AIM
Copy the lines of the data below exactly, starting at the first and stopping after the line that contains "bm = B(); box(bm, (-.72, 7.115, 1.70), (-.43, 7.13, 2.05));"; include no pictures.

DATASET CONTENT
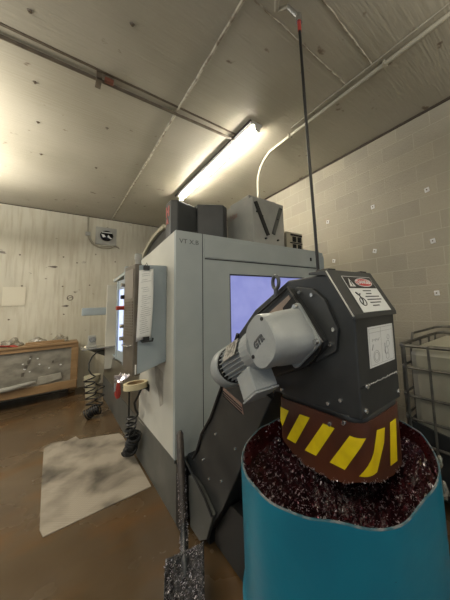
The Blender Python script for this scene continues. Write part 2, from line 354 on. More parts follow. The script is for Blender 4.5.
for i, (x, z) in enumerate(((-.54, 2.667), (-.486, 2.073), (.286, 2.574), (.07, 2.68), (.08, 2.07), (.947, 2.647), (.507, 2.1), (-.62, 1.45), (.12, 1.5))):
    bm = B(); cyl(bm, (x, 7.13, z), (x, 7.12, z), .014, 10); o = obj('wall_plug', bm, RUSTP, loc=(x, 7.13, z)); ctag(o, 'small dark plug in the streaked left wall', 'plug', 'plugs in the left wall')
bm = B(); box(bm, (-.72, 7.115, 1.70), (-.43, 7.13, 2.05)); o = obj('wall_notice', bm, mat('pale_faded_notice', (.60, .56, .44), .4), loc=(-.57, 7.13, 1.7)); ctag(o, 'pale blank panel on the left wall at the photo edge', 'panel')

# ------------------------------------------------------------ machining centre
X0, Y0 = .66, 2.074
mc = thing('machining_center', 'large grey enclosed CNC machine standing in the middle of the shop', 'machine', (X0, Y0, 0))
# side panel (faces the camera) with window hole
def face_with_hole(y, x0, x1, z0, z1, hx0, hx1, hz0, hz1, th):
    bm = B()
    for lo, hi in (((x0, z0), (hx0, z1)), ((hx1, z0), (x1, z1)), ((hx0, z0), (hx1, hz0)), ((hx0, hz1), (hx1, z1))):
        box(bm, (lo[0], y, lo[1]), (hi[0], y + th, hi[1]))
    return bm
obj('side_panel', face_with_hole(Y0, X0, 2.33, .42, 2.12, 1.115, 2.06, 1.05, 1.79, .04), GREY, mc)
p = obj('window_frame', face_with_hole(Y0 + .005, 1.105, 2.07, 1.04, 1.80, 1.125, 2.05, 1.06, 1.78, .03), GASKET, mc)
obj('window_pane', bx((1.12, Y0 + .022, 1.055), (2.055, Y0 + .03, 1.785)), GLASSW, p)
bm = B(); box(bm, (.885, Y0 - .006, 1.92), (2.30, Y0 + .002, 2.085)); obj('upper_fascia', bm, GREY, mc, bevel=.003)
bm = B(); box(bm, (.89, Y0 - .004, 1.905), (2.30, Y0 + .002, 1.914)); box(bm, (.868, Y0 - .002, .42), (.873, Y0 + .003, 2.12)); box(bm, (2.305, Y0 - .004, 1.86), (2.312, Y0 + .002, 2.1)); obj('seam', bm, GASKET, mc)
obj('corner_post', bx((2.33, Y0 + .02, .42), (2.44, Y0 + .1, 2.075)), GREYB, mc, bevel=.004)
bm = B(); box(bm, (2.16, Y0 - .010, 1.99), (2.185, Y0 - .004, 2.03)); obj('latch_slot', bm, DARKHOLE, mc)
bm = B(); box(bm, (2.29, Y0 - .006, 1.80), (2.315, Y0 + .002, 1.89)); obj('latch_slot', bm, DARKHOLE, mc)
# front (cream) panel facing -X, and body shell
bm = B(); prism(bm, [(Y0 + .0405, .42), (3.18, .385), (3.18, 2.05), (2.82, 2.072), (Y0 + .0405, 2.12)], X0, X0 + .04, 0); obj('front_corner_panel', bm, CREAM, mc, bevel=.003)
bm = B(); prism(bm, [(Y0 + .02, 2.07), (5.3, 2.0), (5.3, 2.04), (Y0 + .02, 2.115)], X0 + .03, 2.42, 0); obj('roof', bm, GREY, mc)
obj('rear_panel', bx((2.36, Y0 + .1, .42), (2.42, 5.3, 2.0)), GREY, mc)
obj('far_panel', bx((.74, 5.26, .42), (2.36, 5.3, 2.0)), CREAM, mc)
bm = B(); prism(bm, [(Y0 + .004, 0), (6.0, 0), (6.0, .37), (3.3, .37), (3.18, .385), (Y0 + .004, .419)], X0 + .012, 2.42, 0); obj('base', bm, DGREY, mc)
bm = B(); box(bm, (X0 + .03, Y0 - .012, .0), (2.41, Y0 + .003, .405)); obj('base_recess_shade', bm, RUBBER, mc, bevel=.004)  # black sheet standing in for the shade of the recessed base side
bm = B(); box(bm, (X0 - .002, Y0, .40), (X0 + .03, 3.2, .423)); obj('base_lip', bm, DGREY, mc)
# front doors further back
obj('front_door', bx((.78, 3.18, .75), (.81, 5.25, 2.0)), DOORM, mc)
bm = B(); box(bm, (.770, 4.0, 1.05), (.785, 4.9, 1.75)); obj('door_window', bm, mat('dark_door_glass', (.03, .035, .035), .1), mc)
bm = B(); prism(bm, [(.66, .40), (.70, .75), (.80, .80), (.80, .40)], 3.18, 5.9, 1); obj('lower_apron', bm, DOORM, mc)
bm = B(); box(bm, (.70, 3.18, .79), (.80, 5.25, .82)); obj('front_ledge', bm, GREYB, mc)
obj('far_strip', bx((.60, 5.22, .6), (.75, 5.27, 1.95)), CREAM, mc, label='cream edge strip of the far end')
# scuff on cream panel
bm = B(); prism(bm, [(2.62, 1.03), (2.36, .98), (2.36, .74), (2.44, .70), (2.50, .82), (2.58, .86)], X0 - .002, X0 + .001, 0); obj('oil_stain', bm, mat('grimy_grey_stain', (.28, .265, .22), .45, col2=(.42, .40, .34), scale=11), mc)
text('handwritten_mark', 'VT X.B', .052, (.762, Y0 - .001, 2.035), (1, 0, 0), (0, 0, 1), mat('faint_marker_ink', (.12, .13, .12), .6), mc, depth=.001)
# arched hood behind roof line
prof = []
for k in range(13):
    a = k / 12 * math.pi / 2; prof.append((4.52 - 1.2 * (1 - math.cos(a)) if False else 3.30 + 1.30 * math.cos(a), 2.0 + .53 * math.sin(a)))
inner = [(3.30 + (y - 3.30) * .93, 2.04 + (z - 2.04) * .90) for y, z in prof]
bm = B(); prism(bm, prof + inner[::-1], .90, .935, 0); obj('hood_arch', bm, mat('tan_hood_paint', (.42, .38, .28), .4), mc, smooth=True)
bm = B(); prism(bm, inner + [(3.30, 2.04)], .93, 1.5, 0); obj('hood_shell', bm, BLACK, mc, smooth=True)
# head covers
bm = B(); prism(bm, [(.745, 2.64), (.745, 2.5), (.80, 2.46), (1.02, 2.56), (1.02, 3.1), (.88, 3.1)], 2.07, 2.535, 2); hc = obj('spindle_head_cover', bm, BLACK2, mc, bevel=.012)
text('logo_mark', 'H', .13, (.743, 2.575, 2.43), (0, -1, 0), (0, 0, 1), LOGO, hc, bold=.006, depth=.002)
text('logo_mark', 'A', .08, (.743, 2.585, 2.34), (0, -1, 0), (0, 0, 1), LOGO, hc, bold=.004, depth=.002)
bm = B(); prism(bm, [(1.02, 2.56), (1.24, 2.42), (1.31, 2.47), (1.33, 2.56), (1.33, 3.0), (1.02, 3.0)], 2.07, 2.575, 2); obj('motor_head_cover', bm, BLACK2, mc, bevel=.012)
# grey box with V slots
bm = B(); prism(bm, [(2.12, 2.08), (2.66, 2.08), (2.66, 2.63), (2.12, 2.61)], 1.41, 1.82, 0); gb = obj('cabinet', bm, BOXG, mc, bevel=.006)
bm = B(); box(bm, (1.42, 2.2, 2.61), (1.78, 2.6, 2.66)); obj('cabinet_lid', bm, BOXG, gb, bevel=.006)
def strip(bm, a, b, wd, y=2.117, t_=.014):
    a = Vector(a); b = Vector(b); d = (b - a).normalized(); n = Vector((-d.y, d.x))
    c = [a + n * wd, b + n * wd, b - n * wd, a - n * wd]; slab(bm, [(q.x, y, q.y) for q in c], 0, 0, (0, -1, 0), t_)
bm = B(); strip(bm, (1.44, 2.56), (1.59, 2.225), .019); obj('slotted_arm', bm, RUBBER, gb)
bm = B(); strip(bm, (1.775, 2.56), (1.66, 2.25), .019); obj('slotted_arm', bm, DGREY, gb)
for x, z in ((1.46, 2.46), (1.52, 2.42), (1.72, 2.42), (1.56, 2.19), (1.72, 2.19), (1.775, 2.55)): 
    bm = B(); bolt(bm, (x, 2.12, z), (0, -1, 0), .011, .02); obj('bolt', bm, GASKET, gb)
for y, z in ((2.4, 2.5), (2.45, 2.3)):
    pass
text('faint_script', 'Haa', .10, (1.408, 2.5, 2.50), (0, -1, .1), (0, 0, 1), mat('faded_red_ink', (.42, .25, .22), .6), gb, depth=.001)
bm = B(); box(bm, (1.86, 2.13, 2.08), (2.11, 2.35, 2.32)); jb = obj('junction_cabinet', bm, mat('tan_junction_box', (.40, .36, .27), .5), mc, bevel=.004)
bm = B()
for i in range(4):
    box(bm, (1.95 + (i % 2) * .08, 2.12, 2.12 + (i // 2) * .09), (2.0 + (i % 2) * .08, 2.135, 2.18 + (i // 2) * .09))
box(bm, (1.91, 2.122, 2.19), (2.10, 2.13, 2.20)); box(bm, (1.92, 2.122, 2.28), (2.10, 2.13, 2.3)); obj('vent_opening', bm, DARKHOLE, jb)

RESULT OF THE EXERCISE
The Blender Python script for this scene continues. Write part 2, from line 354 on. More parts follow. The script is for Blender 4.5.
for i, (x, z) in enumerate(((-.54, 2.667), (-.486, 2.073), (.286, 2.574), (.07, 2.68), (.08, 2.07), (.947, 2.647), (.507, 2.1), (-.62, 1.45), (.12, 1.5))):
    bm = B(); cyl(bm, (x, 7.13, z), (x, 7.12, z), .014, 10); o = obj('wall_plug', bm, RUSTP, loc=(x, 7.13, z)); ctag(o, 'small dark plug in the streaked left wall', 'plug', 'plugs in the left wall')
bm = B(); box(bm, (-.72, 7.115, 1.70), (-.43, 7.13, 2.05)); o = obj('wall_notice', bm, mat('pale_faded_notice', (.60, .56, .44), .4), loc=(-.57, 7.13, 1.7)); ctag(o, 'pale blank panel on the left wall at the photo edge', 'panel')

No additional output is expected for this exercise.